LAHORE, Jan 13: Sardar Muhammad Abdul Qayyum Khan, a former president and prime minister of Azad Kashmir, says the next round of Pakistan and India talks to be held in February will determine whether the process started with the recent parleys between President Pervez Musharraf and Prime Minister Vajpayee in Islamabad will lead to the settlement of the dispute over Kashmir or the situation has to revert to square one.
Talking to a group of group of reporters here on Tuesday, the senior Kashmiri leader proposed that both countries should work out a roadmap to resolve the dispute as this was the only way to bring an end to what India calls gun running going on in occupied Kashmir.
He was of the view that President Musharraf should broaden the process of consultations and take opinion from all parties. But at the same time, he said, the general should learn a lesson from the mistakes made by various leaders in the past and put not the Kashmir issue on the back burner on assurance from any country that it would decide it subsequently.

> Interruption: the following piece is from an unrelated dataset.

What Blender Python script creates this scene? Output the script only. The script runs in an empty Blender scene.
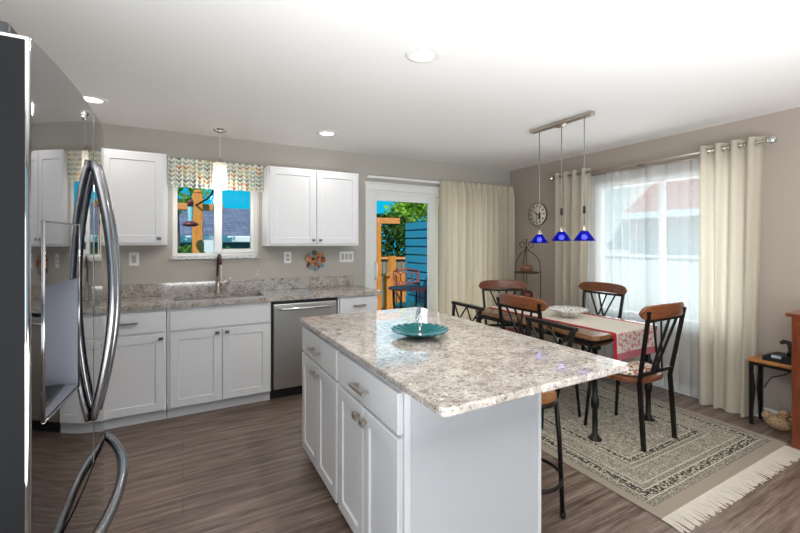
import bpy, bmesh, math, random
from mathutils import Vector, Matrix
random.seed(7)
S = bpy.context.scene
COL = S.collection
PI = math.pi

# ------------------------------------------------------------------ camera, sky, sun, large lights, exposure
cam_data = bpy.data.cameras.new('camera')
cam_data.sensor_width = 36.0
cam_data.lens = 396.6 / 800.0 * 36.0
cam_data.shift_y = -23.5 / 800.0
cam_data.clip_start = 0.02
cam = bpy.data.objects.new('camera', cam_data)
cam.location = (0, 0, 1.41)
cam.rotation_euler = (PI / 2, 0, -math.radians(28.7))
COL.objects.link(cam)
S.camera = cam

world = bpy.data.worlds.new('sky')
S.world = world
world.use_nodes = True
wn = world.node_tree.nodes
wn['Background'].inputs['Color'].default_value = (0.003, 0.43, 0.70, 1)
wn['Background'].inputs['Strength'].default_value = 1.0

def area_light(name, loc, direction, sx, sy, power, color=(1, 1, 1), spread=None):
    d = bpy.data.lights.new(name, 'AREA')
    d.shape = 'RECTANGLE'; d.size = sx; d.size_y = sy; d.energy = power; d.color = color
    if spread: d.spread = spread
    o = bpy.data.objects.new(name, d)
    o.location = loc
    o.rotation_euler = Vector(direction).to_track_quat('-Z', 'Y').to_euler()
    COL.objects.link(o)
    return o

sun = bpy.data.lights.new('sun', 'SUN')
sun.energy = 4.5; sun.angle = math.radians(0.6); sun.color = (1.0, 0.95, 0.86)
sun_o = bpy.data.objects.new('sun', sun)
sun_o.rotation_euler = Vector((0.42, 0.56, -0.72)).to_track_quat('-Z', 'Y').to_euler()
sun_o.location = (3, -6, 8)
COL.objects.link(sun_o)

# added fill lights out of view, then daylight through the windows in view
area_light('rear_fill_light', (1.5, -4.62, 1.35), (0, 1, 0.1), 4.2, 2.0, 14, (0.98, 0.99, 1.0))  # added frontal fill from behind; no window is seen there
area_light('left_fill_light', (-1.26, -0.75, 1.35), (1, 0.35, 0.35), 2.2, 1.7, 42, (1.0, 0.99, 0.98))  # added fill, placed to brighten the island's left side and base cabinets
area_light('upward_fill_light', (0.55, -0.90, 0.66), (0, 0.0, 1), 3.6, 2.3, 214, (0.955, 0.978, 1.0))  # added upward fill standing in for daylight bouncing around the room
area_light('dining_window_skylight', (4.42, 2.2, 1.30), (-1, 0, 0.3), 1.6, 1.5, 24, (0.98, 0.99, 1.0))
area_light('patio_door_daylight', (2.38, 4.50, 1.10), (0, -1, 0.3), 0.75, 1.8, 3.5, (0.97, 0.99, 1.0))
area_light('patio_curtain_daylight', (3.25, 4.50, 1.10), (0, -1, 0.3), 0.85, 1.8, 10, (1.0, 0.99, 0.96))

S.view_settings.view_transform = 'Standard'
S.view_settings.look = 'None'
S.view_settings.gamma = 1.0
S.view_settings.use_curve_mapping = False
S.view_settings.exposure = 0.26
S.cycles.use_denoising = True
S.cycles.max_bounces = 10
S.cycles.diffuse_bounces = 6
S.cycles.glossy_bounces = 5
S.cycles.transparent_max_bounces = 24
S.cycles.sample_clamp_indirect = 6.0
S.cycles.caustics_reflective = False
S.cycles.caustics_refractive = False

# ------------------------------------------------------------------ node helpers and materials
def lin(h):
    h = h.lstrip('#')
    out = []
    for i in (0, 2, 4):
        v = int(h[i:i + 2], 16) / 255.0
        out.append(v / 12.92 if v <= 0.04045 else ((v + 0.055) / 1.055) ** 2.4)
    return (out[0], out[1], out[2], 1.0)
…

The Kashmiri leader said that since both the nuclear armed rivals had shown flexibility on their stated stand, the Kashmir dispute appeared headed for a solution. In case the opportunity was not grabbed, the region would face disastrous consequences, he warned.
Sardar Qayyum showered praise on President Musharraf for his commitment to the Kashmir cause and said it would not be fair to say that the general had made a departure from Pakistan's principled and consistent stand by saying that the Kashmir issue could be solved even without UN resolutions. In his opinion this was an attempt to set the ball rolling and engage India in talks. In case the gesture was not reciprocated, the former AJK president said, Pakistan would invoke the world body's resolutions.
He said the general's statement should be taken as part of strategy, not change of the goals. In response to a question, he agreed that the tempo of the freedom struggle in occupied Kashmir had slowed after the ceasefire. But, he hastened to add that it should not be taken as a negative signal. He argued that no movement could stay steady for a long time and ups and downs were part of the natural process.
He believed that the movement would go on even when only a 100 committed freedom fighters were left in the field. About split in the APHC, the Kashmiri leader said all leaders had same objectives in mind, and Maulana Abbas Ansari, head of a faction of the body, would not say anything different from his past statements in case he held a meeting with Deputy Prime Minister L.K. Advani.
He believed that APHC leaders should soon settle their differences. Responding to a question about US offer to India for cooperation in the nuclear field at a time when it was also urging Islamabad and New Delhi to settle the Kashmir issue through talks, Sardar Qayyum Khan said Pakistan's nuclear programme was an irritant for the western countries and they were waiting for an opportunity to get it wound up. These countries, he said, were trying to have the Kashmir issue settled to be able to focus attention on Pakistan's nuclear programme.